WHAT IS NEEDED —
Scan the data. Collect each line that contains the word "scene".
start RECORDED INFORMATION
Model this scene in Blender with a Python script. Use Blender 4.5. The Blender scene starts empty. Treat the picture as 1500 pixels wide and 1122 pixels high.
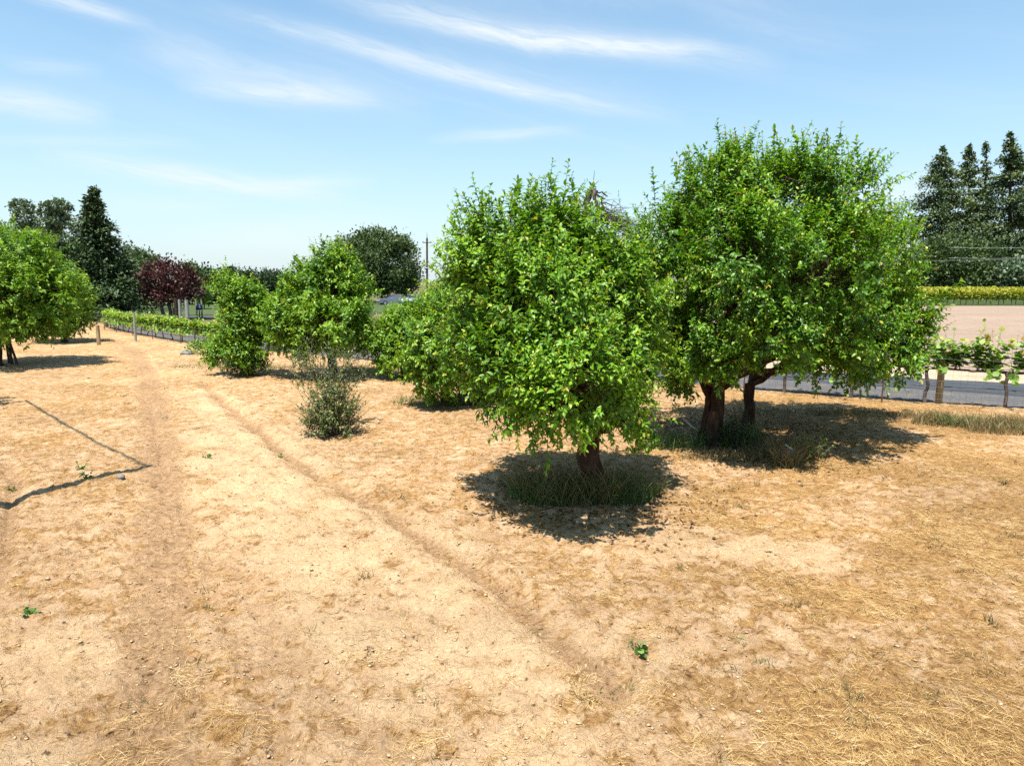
import bpy, math, random
import numpy as np
rng = np.random.default_rng(11)
random.seed(5)
R = math.radians
S = bpy.context.scene
COL = S.collection

# ------------------------------------------------------------------ camera maths
F = 1030.0; CX, CY = 750.0, 561.0; CAMH = 3.2; PITCH = math.atan(149.0 / F)
cp, sp = math.cos(PITCH), math.sin(PITCH)
def ray(px, py):
    a = (px - CX) / F; b = (py - CY) / F
    return np.array([a, cp - b * sp, -sp - b * cp])
def at(px, py, Y):
    r = ray(px, py); return np.array([0, 0, CAMH]) + r * (Y / r[1])
def ground(px, py):
    r = ray(px, py); t = CAMH / -r[2]; return np.array([r[0] * t, r[1] * t])
def norm(v): return v / np.maximum(np.linalg.norm(v, axis=-1, keepdims=True), 1e-9)
UP = np.array([0, 0, 1.0])

# ------------------------------------------------------------------ noise
_perm = np.random.default_rng(3).permutation(4096)
_g = np.random.default_rng(4).uniform(0, 2 * np.pi, 4096); _gx, _gy = np.cos(_g), np.sin(_g)
def perlin(x, y, seed=0):
    xi = np.floor(x).astype(np.int64); yi = np.floor(y).astype(np.int64)
    fx = x - xi; fy = y - yi
    u = fx * fx * fx * (fx * (fx * 6 - 15) + 10); v = fy * fy * fy * (fy * (fy * 6 - 15) + 10)
    def h(i, j):
        return _perm[(_perm[(i + seed * 131) & 4095] + j) & 4095]
    def g(i, j, dx, dy):
        k = h(i, j); return _gx[k] * dx + _gy[k] * dy
    a = g(xi, yi, fx, fy); b = g(xi + 1, yi, fx - 1, fy)
    c = g(xi, yi + 1, fx, fy - 1); d = g(xi + 1, yi + 1, fx - 1, fy - 1)
    return 1.4 * ((a * (1 - u) + b * u) * (1 - v) + (c * (1 - u) + d * u) * v)
def fbm(x, y, f, o=3, seed=0):
    s = 0; a = 1.0; t = 0
    for k in range(o):
        s = s + a * perlin(x * f + 17.3 * k, y * f - 9.1 * k, seed + k); t += a; a *= .5; f *= 2.03
    return s / t
def sstep(a, b, x):
    t = np.clip((x - a) / (b - a), 0, 1); return t * t * (3 - 2 * t)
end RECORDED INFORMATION
TASK RESPONSE —
Model this scene in Blender with a Python script. Use Blender 4.5. The Blender scene starts empty. Treat the picture as 1500 pixels wide and 1122 pixels high.
S = bpy.context.scene